Kudirat Kekere-Ekun, the presiding judge who read the unanimous decision of the apex court on January 14, 2020, held that the lower courts erred when it rejected the evidence tendered before them to the extent that the votes from the 388 polling units were not credited to the APC and Uzodinma.

Dissatisfied with the verdict of the apex court, Ihedioha, through his legal team, approached the Supreme Court in a motion on notice dated February 5, 2020, seeking to nullify the judgment delivered by the Court on January 14, 2020.

Ihedioha argued in a motion filed on his behalf by the former attorney general of the Federation and Minister of Justice, Kanu Agabi, SAN, leading other seven Senior Advocates of Nigeria and four other lawyers that, the order of the Court of Appeal striking out Uzodinma’s petition for being incompetent raised a jurisdictional issue which the Supreme Court ought to have resolved before delving into the merits of the appeal.
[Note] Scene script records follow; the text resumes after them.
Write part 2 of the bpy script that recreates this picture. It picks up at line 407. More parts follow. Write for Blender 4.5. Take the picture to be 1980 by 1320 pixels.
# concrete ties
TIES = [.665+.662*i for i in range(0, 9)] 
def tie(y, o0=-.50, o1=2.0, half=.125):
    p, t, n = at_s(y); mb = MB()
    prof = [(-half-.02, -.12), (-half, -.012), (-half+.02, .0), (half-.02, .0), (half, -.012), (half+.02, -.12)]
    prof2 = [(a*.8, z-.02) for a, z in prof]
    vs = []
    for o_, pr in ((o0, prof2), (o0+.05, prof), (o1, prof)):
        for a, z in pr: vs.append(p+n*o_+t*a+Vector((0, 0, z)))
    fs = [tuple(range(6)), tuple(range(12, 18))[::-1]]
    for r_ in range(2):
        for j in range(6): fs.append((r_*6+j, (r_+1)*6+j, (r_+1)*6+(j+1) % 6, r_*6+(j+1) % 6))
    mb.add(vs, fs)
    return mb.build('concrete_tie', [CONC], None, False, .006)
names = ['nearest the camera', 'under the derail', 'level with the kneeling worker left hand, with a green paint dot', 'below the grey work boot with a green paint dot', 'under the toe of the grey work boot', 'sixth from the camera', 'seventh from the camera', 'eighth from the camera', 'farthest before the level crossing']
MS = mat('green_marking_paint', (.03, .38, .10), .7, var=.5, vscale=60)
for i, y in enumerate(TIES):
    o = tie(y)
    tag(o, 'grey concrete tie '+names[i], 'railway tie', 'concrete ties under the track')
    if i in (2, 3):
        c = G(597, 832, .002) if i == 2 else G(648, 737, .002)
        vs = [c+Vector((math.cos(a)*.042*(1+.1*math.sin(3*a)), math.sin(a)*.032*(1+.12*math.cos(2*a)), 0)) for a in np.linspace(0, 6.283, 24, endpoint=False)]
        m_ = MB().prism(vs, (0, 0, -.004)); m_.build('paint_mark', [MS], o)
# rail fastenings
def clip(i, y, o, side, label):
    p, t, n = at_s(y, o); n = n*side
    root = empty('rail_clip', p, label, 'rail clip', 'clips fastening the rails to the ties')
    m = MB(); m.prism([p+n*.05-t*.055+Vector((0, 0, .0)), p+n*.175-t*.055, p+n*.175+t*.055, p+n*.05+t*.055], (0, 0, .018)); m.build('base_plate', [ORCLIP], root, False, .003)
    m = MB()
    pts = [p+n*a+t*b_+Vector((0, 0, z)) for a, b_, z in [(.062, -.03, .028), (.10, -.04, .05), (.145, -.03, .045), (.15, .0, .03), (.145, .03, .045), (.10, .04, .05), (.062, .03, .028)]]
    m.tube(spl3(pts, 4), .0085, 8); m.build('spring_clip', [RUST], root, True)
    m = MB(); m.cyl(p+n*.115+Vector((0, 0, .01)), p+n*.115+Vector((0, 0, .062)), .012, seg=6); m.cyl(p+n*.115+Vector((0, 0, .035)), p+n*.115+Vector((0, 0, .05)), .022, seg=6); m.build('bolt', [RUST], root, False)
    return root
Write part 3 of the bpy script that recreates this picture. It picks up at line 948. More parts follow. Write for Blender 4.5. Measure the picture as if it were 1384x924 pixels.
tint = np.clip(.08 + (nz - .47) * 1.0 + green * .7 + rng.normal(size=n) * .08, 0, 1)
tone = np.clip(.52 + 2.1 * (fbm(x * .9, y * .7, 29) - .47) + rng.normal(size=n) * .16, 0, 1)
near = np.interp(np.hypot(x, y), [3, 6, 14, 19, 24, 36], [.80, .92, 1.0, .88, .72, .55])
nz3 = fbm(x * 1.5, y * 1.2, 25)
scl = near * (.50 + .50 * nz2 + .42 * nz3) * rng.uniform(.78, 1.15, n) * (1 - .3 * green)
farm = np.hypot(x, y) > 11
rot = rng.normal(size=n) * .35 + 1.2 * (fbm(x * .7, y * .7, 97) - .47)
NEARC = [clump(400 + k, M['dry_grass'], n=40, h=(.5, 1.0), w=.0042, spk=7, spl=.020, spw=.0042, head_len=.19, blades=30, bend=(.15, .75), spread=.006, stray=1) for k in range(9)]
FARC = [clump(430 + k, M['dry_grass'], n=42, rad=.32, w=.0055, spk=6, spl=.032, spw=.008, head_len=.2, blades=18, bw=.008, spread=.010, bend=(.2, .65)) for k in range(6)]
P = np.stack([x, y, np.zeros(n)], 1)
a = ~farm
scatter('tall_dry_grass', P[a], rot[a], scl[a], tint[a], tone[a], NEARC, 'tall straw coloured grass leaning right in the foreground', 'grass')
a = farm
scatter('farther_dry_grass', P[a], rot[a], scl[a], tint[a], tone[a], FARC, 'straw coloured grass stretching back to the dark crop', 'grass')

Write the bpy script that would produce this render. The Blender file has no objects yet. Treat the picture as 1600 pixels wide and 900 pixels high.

Ihedioha contended that the judgment sought to be set aside is a nullity in that it was delivered without jurisdiction by reason of the following: “Having regard to Section 140(2) of the Electoral Act (as amended), the appellants/respondents divested this court of the relevant jurisdiction to declare the first appellant/ respondent as the winner of the gubernatorial election conducted in Imo State on March 9, 2019, by branding or stigmatizing the entire election as invalid

Ihedioha and PDP held that the apex court did not have the jurisdiction to declare that Uzodinma was duly elected in the absence of any proof that the votes ascribed to him met the mandatory geographical spread stipulated in section 179 (2) of the constitution.

NAN reports that Uzodinma in a preliminary objection dated February 5, 2020, asked the Supreme Court to dismiss the application filed by Ihedioha.

Uzodimma prayed the Supreme Court for an order setting aside “as a nullity the judgment delivered by it on Jan. 14.

Uzodimma and APC’s preliminary objection against Ihedioha were brought pursuant to Section 6(6)(a) of the 1999 Constitution of the Federal Republic of Nigeria, as amended.

The objection raised and argued the competence of the motion and the jurisdiction of the court to entertain the same and therefore urged the apex court to strike out the motion filed by Ihedioha.

They said that the application is a proceeding relating to or arising from the election of a governor is barred by effluxion of time.

“The application constitutes an invitation to the Supreme Court to sit on appeal over its final decision” Uzodimma posited.
They submitted that having delivered its final decision, the Supreme Court has become fuctus officio and divested of jurisdiction over the same subject matter.

They said: Order 8 Rule 16 of the Supreme Court Rules 2014 prohibits the apex court from reviewing its judgment once given and delivered, save to correct clerical mistakes or accidental slip.